O poeta Bolaño chegou!

Quem leu os romances do chileno Roberto Bolaño (1953-2003), principalmente Os detetives selvagens, foi tocado pela poesia sutil e sedutora de que está impregnada toda a sua prosa. Considerado o maior romancista latino-americano de sua geração, Bolaño escreveu poemas durante toda a vida, mas publicou apenas dois livros do gênero, ambos em 2000, sem a repercussão obtida pelos romances.

            

Bolaño viveu em Santiago do Chile até os quinze anos, quando mudou-se para o México e iniciou sua produção literária. Retornou ao Chile em 1973, para apoiar o governo de Salvador Allende, que seria logo em seguida deposto por um golpe militar. Foi preso, deixou novamente o país e estabeleceu-se em Barcelona, onde produziu abundantemente. Depois de sua morte, em 2003, aos 50 anos, foram publicados o romance 2666, considerado sua obra máxima, e o livro de poemas A Universidade Desconhecida. 
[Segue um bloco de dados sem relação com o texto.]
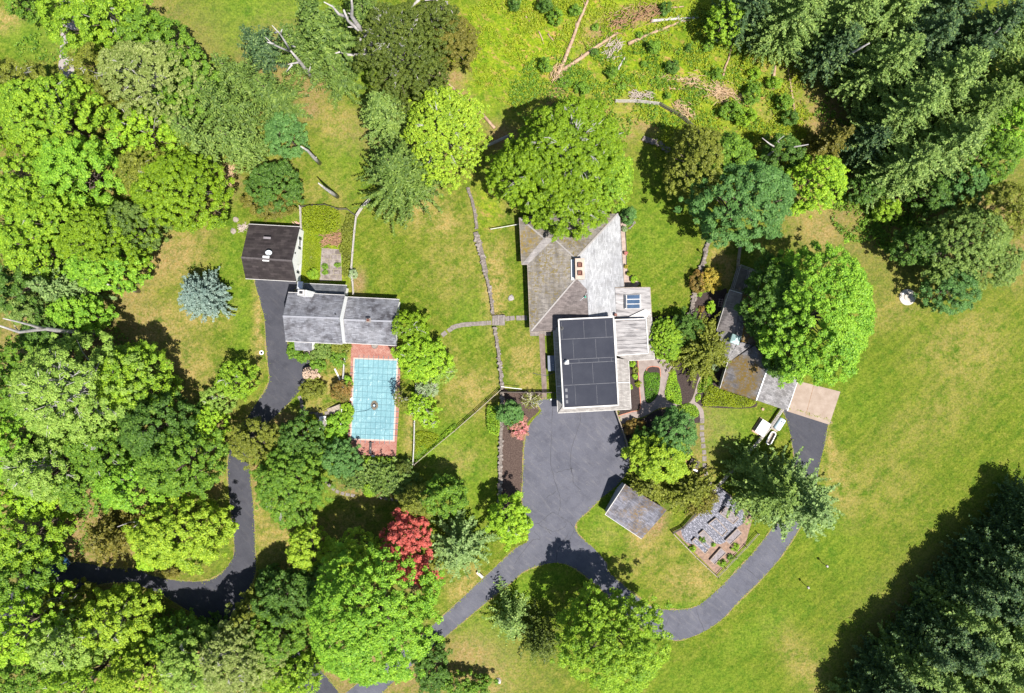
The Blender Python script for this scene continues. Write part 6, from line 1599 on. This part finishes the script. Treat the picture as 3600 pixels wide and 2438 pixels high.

É esse A Universidade Desconhecida que acaba de chegar ao Brasil, em edição bilingue da Companhia das Letras, com tradução de Josely Vianna Baptista. Um tijolaço de 823 páginas, reunindo toda a poesia produzida, da juventude à maturidade. Poesia cujos elementos de sedução são encontrados em seus romances, principalmente em Os detetives selvagens, Noturno do Chile e 2666. Poesia que se aproxima da antipoesia de Nicanor Parra e busca distância da poética consagrada do conterrâneo Pablo Neruda e do mexicano Octávio Paz. 


Leitor fiel da prosa de Roberto Bolaño, estou agora matriculado nessa universidade desconhecida, que, como advertiu o próprio Bolaño, está presente na formação de todo escritor, “não tem sede física, é uma universidade móvel, mas comum a todos”. 


Segue um aperitivo, com a advertência de que é melhor ir correndo à livraria (física ou virtual) e adquirir o livro. 




 

OS CÃES ROMÂNTICOS

                    Roberto Bolaño

 

Naquela época eu tinha 20 anos

e estava louco.

Tinha perdido um país

mas ganhara um sonho

o resto não importava. 

Nem trabalhar, nem rezar,

nem estudar de madrugada

ao lado dos cães românticos.

E o sonho vivia no vazio de meu espírito.

Um quarto de madeira,

na penumbra,

num dos pulmões do trópico.

E às vezes eu me voltava para dentro de mim mesmo

e visitava o sonho: estátua eternizada

em pensamentos líquidos,

um verme branco se retorcendo

no amor.

Um amor desenfreado.

Um sonho dentro de outro sonho. 

E o pesadelo me dizia: você vai crescer.

Vai deixar para trás as imagens da dor e do labirinto

e vai esquecer.

Mas naquela época crescer teria sido um crime.

Estou aqui, disse, com os cães românticos

e aqui vou ficar.

 

            (In A Universidade desconhecida, Roberto Bolaño, 823 p. Tradução: Josely Vianna Baptista. Companhia das Letras, 2021. Pág. 685).